TTIP, Klimawandel, Gerechtigkeit
 
In zahlreichen Workshops, die an mehreren Veranstaltungsorten in München stattfinden, beschäftigen sich die Teilnehmer anschließend unter anderem mit aktuellen Krisen und Kriegen, mit dem geplanten Freihandelsabkommen TTIP, dem Klimawandel und dem Thema globale Gerechtigkeit.
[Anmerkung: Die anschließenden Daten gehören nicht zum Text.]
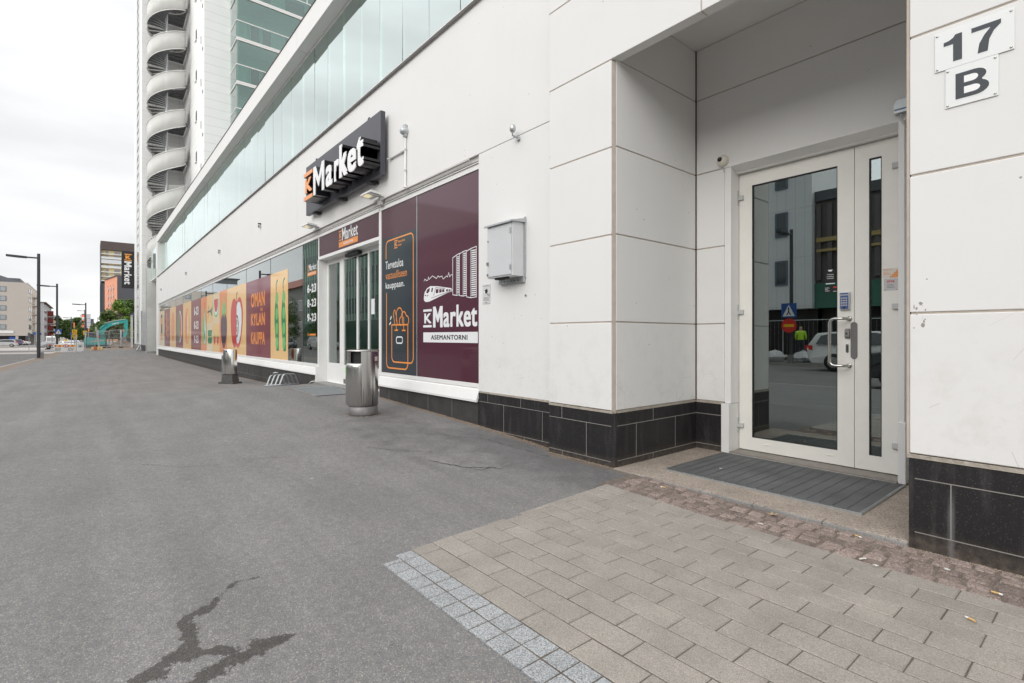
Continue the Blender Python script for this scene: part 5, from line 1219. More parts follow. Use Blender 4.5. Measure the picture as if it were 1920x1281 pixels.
# local frame: +X points right as seen by the camera, -Y towards the camera
e.rotation_euler = (0, 0, R(50.4+16)); e.scale = (.96, .96, .945)
q = MB(); q.lathe([(0, 0), (.190, 0), (.195, .02), (.195, .125), (.188, .130)], n=40); q.build('base', M['steel_dark'], e)
q = MB(); q.lathe([(.19, .135), (.203, .137), (.203, .70)], n=48, a0=R(-180-38), a1=R(-38), smooth=True)
q.lathe([(.19, .135), (.203, .137), (.203, .885)], n=40, a0=R(-38), a1=R(142))
# lower bulge under the mouth, swelling smoothly out of the drum
V = []; K_ = 40; ZZ = [(.137, 0), (.165, 1), (.66, 1), (.70, .75), (.722, .3), (.728, -1.2), (.73, -4.5)]
for z_, f_ in ZZ:
    for j in range(K_+1):
        a_ = R(140+125*j/K_); bl = math.sin(math.pi*j/K_)**.45; rr_ = .2032+(.026*f_*bl if f_ > 0 else .026*f_); V.append((rr_*math.cos(a_), rr_*math.sin(a_), z_))
q.add(V, [(i*(K_+1)+j, i*(K_+1)+j+1, (i+1)*(K_+1)+j+1, (i+1)*(K_+1)+j) for i in range(len(ZZ)-1) for j in range(K_)], 0, True)
q.build('body', M['steel'], e)
q = MB(); q.lathe([(.203, .137), (.2035, .885)], n=10, a0=R(-97), a1=R(-38)); q.lathe([(.203, .69), (.203, .885)], n=18, a0=R(142), a1=R(219)); q.build('front_shell', M['steel'], e)
q = MB(); q.lathe([(.17, .70), (.17, .884)], n=30); q.lathe([(0, .70), (.198, .702)], n=30); q.build('dark_mouth', M['black'], e)
q = MB(); q.lathe([(0, .912), (.205, .905), (.213, .897), (.213, .884), (0, .883)], n=44, sx=1.02); q.build('lid', M['steel'], e)
q = MB(); q.box(-.0035, .0035, -.2045, -.195, .14, .88); q.add([], []); ob = q.build('door_seam', M['black'], e); ob.rotation_euler = (0, 0, R(40))
q = MB(); q.lathe([(0, -.010), (.008, -.008), (.009, 0)], (0, -.203, .495), 12, axis='Y'); ob = q.build('lock', M['galv'], e); ob.rotation_euler = (0, 0, R(47))
FB = FR((0, -.2042, 0), (1, 0, 0), (0, 0, 1), (0, -1, 0))
q = MB(); shape(q, rect(-.028, .028, .755, .812), FB, .0012, .001, 0); stroke(q, [(-.02, .785), (0, .797), (.018, .79)], .005, FB, .0018, .0006, 1)
for i in range(3): shape(q, rect(-.02, .02, .762+.007*i, .765+.007*i), FB, .0016, .0004, 2)
ob = q.build('sticker', [M['white_p'], M['red_p'], M['conc_grey']], e); ob.rotation_euler = (0, 0, R(58))
q = MB(); shape(q, rect(-.016, .016, .835, .85), FB, .0012, .001, 0); ob = q.build('badge', mat('blue_badge', (.04, .10, .4), .4), e); ob.rotation_euler = (0, 0, R(54))
q = MB(); shape(q, [(-.02, .60), (.0, .55), (.015, .60), (.02, .66), (-.02, .665)], FR((-.015, -.2285, 0), (1, 0, 0), (0, 0, 1), (0, -1, 0)), .0012, .001, 0); ob = q.build('leaf_sticker', mat('green_sticker', (.10, .5, .04), .5), e); ob.rotation_euler = (0, 0, R(-72))

px_ = -11.63+(-.0); d = ray(431.5); t = 1.0
for t10 in range(60, 200):
    P_ = d*(t10/10); 
    if H+(632-719.5)/960*(t10/10) <= gz(P_.x, P_.y): t = t10/10; break
ax, ay = (d*t).x, (d*t).y; az = gz(ax, ay)
e = empty('ash_bin', 'low stainless steel ash bin on a conical concrete foot in front of the long window', 'ash bin', (ax, ay, az), R(50.4-14), local=True)
k = t/960.0   # metres per reference pixel at that distance
q = MB(); M['foot'] = mat('dark_cast_foot', (.085, .083, .08), .85, var=.2, vs=18, bump=.3)
q.box(-17*k, 17*k, -.15, .15, 0, 3.6*k); q.build('foot_plate', M['foot'], e, bevel=.008)
q = MB(); v0 = [(-12.2*k, -.12), (13*k, -.12), (13*k, .12), (-12.2*k, .12)]; v1 = [(-11.8*k, -.105), (11*k, -.105), (11*k, .105), (-11.8*k, .105)]
V = [(a, b, 3.6*k) for a, b in v0]+[(a, b, 18*k) for a, b in v1]; q.add(V, [(0,1,2,3)[::-1], (4,5,6,7)]+[(i, (i+1) % 4, 4+(i+1) % 4, 4+i) for i in range(4)]); q.build('foot', M['foot'], e, bevel=.012)
q = MB(); q.lathe([(0, 18.4*k), (12.9*k, 18.4*k), (13.1*k, 19*k), (13.1*k, 63*k), (12.5*k, 64*k), (0, 63.8*k)], n=40, sy=.72); q.build('body', mat('mirror_steel', (.68, .67, .64), .2, 1.0), e)
q = MB(); q.box(-16.2*k, -12.2*k, -.05, .10, 19*k, 53*k); q.build('side_tray', M['steel_dark'], e, bevel=.006)
q = MB(); q.box(-.003, .003, -9.7*k, -9*k, 19*k, 63*k); q.lathe([(0, -.010), (.010, -.009), (.011, 0)], (.012, -9.3*k, 41*k), 12, axis='Y'); ob = q.build('door_seam', M['black'], e); ob.rotation_euler = (0, 0, R(-15))
q = MB(); q.box(-.02, .02, -9.6*k, -9.3*k, 59.5*k, 61.5*k); q.build('badge', mat('blue_badge', (.04, .10, .4), .4), e)

rk = empty('bike_rack', 'small galvanised bicycle rack of four sloping double hoops by the black plinth', 'bike rack', (-11.3, 3.2, gz(-11.3, 3.2)))
P1, P2, P3 = Vector((-11.82, 2.92, 0)), Vector((-11.27, 3.07, 0)), Vector((-11.62, 3.56, 0)); P4 = P1+(P3-P2)
def rkz(p): return Vector((p.x, p.y, gz(p.x, p.y)+.02))
q = MB()
for a, b in ((P1, P2), (P2, P3), (P3, P4), (P4, P1)): q.tube([rkz(a), rkz(b)], .017, 6)
q.build('base_frame', M['galv'], rk)
for i in range(4):
    s0 = P1+(P2-P1)*(.08+.29*i); cr2 = (P3-P2)
    q = MB()
    for o_ in (0, .028):
        sh_ = (P2-P1).normalized()*o_; hh = .225
        pts = [rkz(s0+sh_), rkz(s0+sh_+cr2*.17)+Vector((0, 0, hh*.82)), rkz(s0+sh_+cr2*.22)+Vector((0, 0, hh*.95)), rkz(s0+sh_+cr2*.29)+Vector((0, 0, hh)), rkz(s0+sh_+cr2*.71)+Vector((0, 0, hh)), rkz(s0+sh_+cr2*.78)+Vector((0, 0, hh*.95)), rkz(s0+sh_+cr2*.83)+Vector((0, 0, hh*.82)), rkz(s0+sh_+cr2)]
        q.tube(pts, .0085, 6)
    q.build('hoop', M['galv'], rk)
# anchor rings low on the plinth
e = empty('wall_hook', 'small steel hook on the black plinth just left of the shop doorway', 'hook', (-10.9, 3.6, .25)); q = MB(); q.tube([(-10.85, 3.655, .23), (-10.88, 3.58, .22), (-10.95, 3.55, .17), (-11.05, 3.56, .14)], .012, 6); q.build('hook', M['galv'], e); q = MB(); q.box(-10.88, -10.82, 3.640, 3.654, .20, .27); q.build('wall_plate', M['galv'], e)
e = empty('wall_tap', 'tiny steel tap sticking out of the plinth between ash bin and bike rack', 'tap', (-13.6, 3.6, .25)); q = MB(); q.tube([(-13.6, 3.655, .25), (-13.6, 3.60, .26), (-13.7, 3.58, .24)], .016, 6); q.build('spout', M['galv'], e); q = MB(); q.disc((-13.6, 3.652, .25), .03, 'Y', 10); q.build('collar', M['galv'], e)

def gpt(px, py, z=0):
    d = ray(px, py); 
    for _ in range(4):
        t = (z-H)/d.z; p = Vector((d.x*t, d.y*t)); z = gz(p.x, p.y)+.012
    return p.x, p.y, z
def butt(px, py, ang, label, top=None, col=(.60, .38, .14)):
    x_, y_, z = gpt(px, py); z = (top if top is not None else z)+.006
    e = empty('cigarette_butt', label, 'cigarette butt', (x_, y_, z), group='cigarette butts dropped near the house door'); c_, s_ = math.cos(R(ang)), math.sin(R(ang))
    q = MB(); q.tube([(x_-.016*c_, y_-.016*s_, z), (x_+.010*c_, y_+.010*s_, z)], .0042, 8); q.build('filter', mat('butt_filter', col, .8), e)
    q = MB(); q.tube([(x_+.010*c_, y_+.010*s_, z), (x_+.022*c_, y_+.022*s_, z-.001)], [.0042, .0036], 8); q.build('paper_stub', M['white'], e)
def cq(x, y): return 1100+x*.4271, 880+y*.4271
butt(*cq(338, 82), 200, 'orange cigarette butt on the red cobbles nearest the asphalt corner')
butt(*cq(1190, 298), -20, 'orange cigarette butt against the edge of the entrance step')
butt(*cq(1797, 548), 0, 'orange cigarette butt with white stub on the cobbles under the black wall base')
butt(*cq(1688, 665), 150, 'stubby orange cigarette butt lying on the grey paving stones')
butt(*cq(1210, 397), 60, 'long white cigarette end among the red cobbles', col=(.7, .66, .6))
for i, ((a, b), lb) in enumerate(((cq(765, 243), 'flattened white gum spot on the cobbles beside the dry leaf'), (cq(1270, 427), 'grey-white gum spot on the cobbles at the edge of the paving'), (cq(1580, 443), 'white scrap on the cobbles below the plinth joint'), (cq(590, 8), 'white paper scrap lying on the door mat'))):
    x_, y_, z = gpt(a, b); rnd = random.Random(i); z = .018 if i == 3 else z+.004
    P_ = [(x_+.012*math.cos(2*math.pi*j/9)*rnd.uniform(.5, 1.3), y_+.008*math.sin(2*math.pi*j/9)*rnd.uniform(.6, 1.4), z) for j in range(9)]
    q = MB(); q.prism(P_, (0, 0, .004)); o = q.build('paper_scrap' if i > 1 else 'gum_spot', mat('scrap_white%d' % i, (.62, .60, .56), .8)); tag(o, lb, 'litter', 'white scraps near the house door')
x_, y_, z = gpt(*cq(818, 205)); rnd = random.Random(2)
q = MB(); P_ = [(x_+r*math.cos(R(a)), y_+r*.8*math.sin(R(a)), z+.008+h) for a, r, h in ((0, .045, .01), (25, .02, .004), (50, .042, .014), (85, .02, 0), (120, .035, .012), (160, .018, 0), (200, .04, .006), (250, .02, 0), (300, .036, .01))]
q.add(P_+[(x_, y_, z+.012)], [(i, (i+1) % 9, 9) for i in range(9)]); q.tube([(x_, y_, z+.01), (x_-.05, y_+.02, z+.004)], .0015, 5)
tag(q.build('dry_leaf', mat('dry_leaf_brown', (.36, .27, .17), .8)), 'curled dry brown leaf on the red cobbles in front of the step', 'leaf')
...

Veranstaltet wird der Alternativ-Gipfel von einem breiten Bündnis, das von globalisierungskritischen Gruppen wie Attac über Gewerkschaften bis hin zu kirchlichen Organisationen reicht. "Uns alle eint die Kritik an der Politik der G7. Für uns stehen die G7 für das Vorantreiben von Kriegen, für Umweltzerstörung, Armut und Flucht", so die Koordinatorin der Tagung, Julia Killet von der Rosa-Luxemburg-Stiftung. "Wir wollen der Politik der G7 eine solidarische, friedliche und ökologische Weltwirtschaft entgegensetzen."
 
Im Anschluss nach Elmau


Prominentester Referent beim Alternativgipfel: Jean Ziegler, ehemaliger UN-Sonderberichterstatter für das Recht auf Nahrung. In Garmisch-Partenkirchen finden bis Montag zahlreiche Protestaktionen gegen das Treffen in Elmau statt. In München ist außerdem nach eine Großdemonstration am Samstag geplant.